### Exercise description
Where a line below holds the string "picture", copy that line.

··· Excerpted data

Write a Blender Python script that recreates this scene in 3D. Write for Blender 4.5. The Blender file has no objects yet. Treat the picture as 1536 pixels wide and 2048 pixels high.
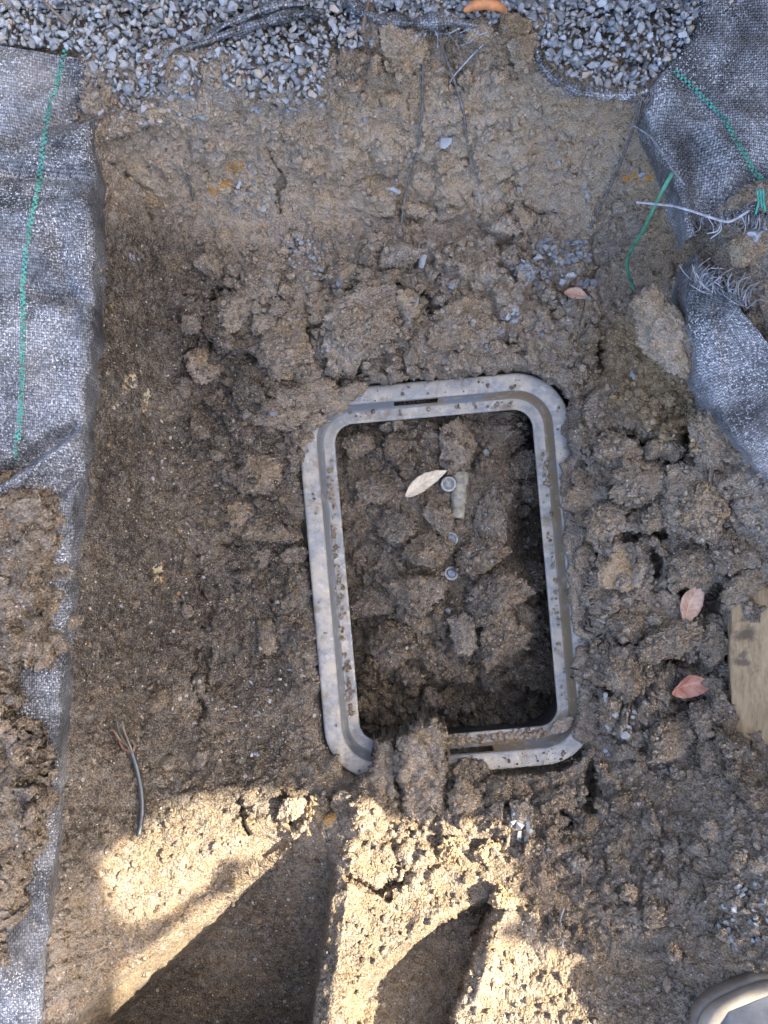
import bpy, bmesh, math, random
import numpy as np
from mathutils import Vector, Matrix

# ------------------------------------------------------------------ camera, sky, sun, exposure
scene = bpy.context.scene
CAM_H = 1.2                    # camera height above the meter-box rim (z = 0)
FPX = 1539.0                   # focal length in photo pixels
cam_d = bpy.data.cameras.new("camera")
cam_d.sensor_fit = 'VERTICAL'; cam_d.sensor_height = 34.6; cam_d.lens = 34.6*FPX/2048
cam_d.clip_start = 0.05; cam_d.clip_end = 500
cam = bpy.data.objects.new("camera", cam_d); scene.collection.objects.link(cam)
cam.location = (0, 0, CAM_H)
scene.camera = cam

SUN_EL = math.radians(36)
SUN_H = Vector((0.98, 0.2, 0)).normalized()          # horizontal direction towards the sun
TO_SUN = Vector((SUN_H.x*math.cos(SUN_EL), SUN_H.y*math.cos(SUN_EL), math.sin(SUN_EL)))
w = bpy.data.worlds.new("World"); scene.world = w; w.use_nodes = True
nt = w.node_tree
sky = nt.nodes.new('ShaderNodeTexSky'); sky.sky_type = 'NISHITA'; sky.sun_disc = False
sky.sun_elevation = SUN_EL; sky.sun_rotation = math.atan2(SUN_H.x, SUN_H.y)
sky.air_density = 0.45; sky.dust_density = 5.0; sky.ozone_density = 0.4
nt.links.new(sky.outputs[0], nt.nodes['Background'].inputs[0])
nt.nodes['Background'].inputs[1].default_value = 0.15
sun_d = bpy.data.lights.new("sun", 'SUN'); sun_d.energy = 2.1; sun_d.angle = math.radians(0.6)
sun_d.color = (1.0, 0.89, 0.72)
sun = bpy.data.objects.new("sun", sun_d); scene.collection.objects.link(sun)
sun.rotation_euler = TO_SUN.to_track_quat('Z', 'Y').to_euler()
scene.view_settings.view_transform = 'Standard'; scene.view_settings.look = 'None'
scene.view_settings.exposure = 3.5; scene.view_settings.gamma = 1.0
scene.view_settings.use_curve_mapping = False
scene.cycles.sample_clamp_indirect = 0.35; scene.cycles.diffuse_bounces = 1
scene.cycles.use_denoising = True; scene.cycles.denoising_prefilter = 'ACCURATE'; scene.cycles.denoising_input_passes = 'RGB_ALBEDO_NORMAL'

rng = np.random.default_rng(11); random.seed(11)
COL = scene.collection

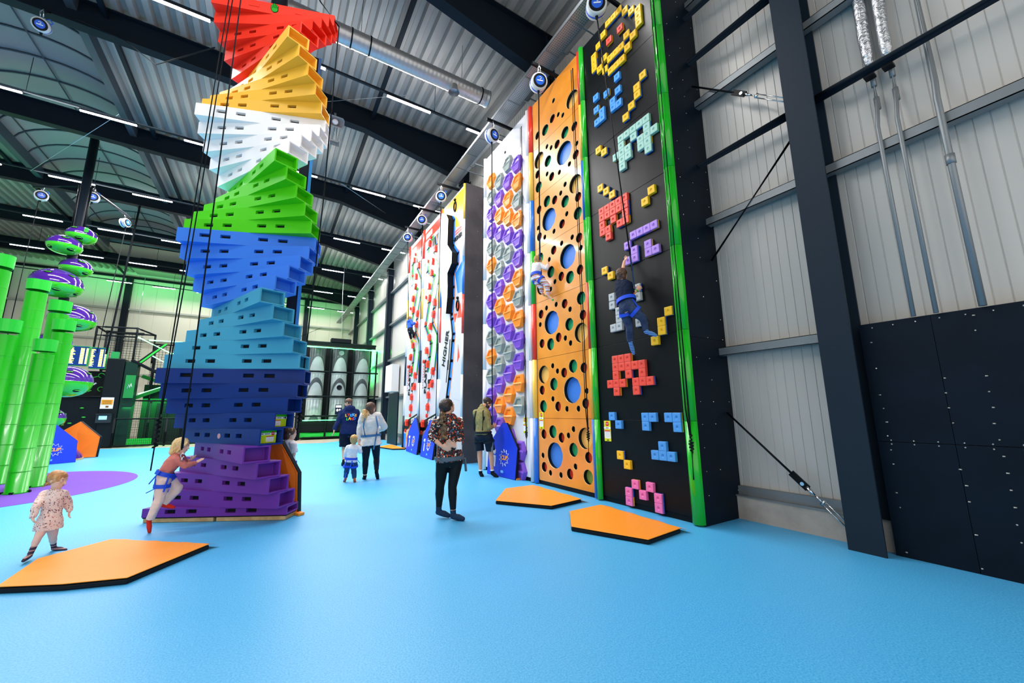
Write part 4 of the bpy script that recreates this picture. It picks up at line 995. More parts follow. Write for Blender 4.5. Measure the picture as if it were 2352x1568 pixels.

······

### Written solution
Write a Blender Python script that recreates this scene in 3D. Write for Blender 4.5. The Blender file has no objects yet. Treat the picture as 1536 pixels wide and 2048 pixels high.
Write part 4 of the bpy script that recreates this picture. It picks up at line 995. More parts follow. Write for Blender 4.5. Measure the picture as if it were 2352x1568 pixels.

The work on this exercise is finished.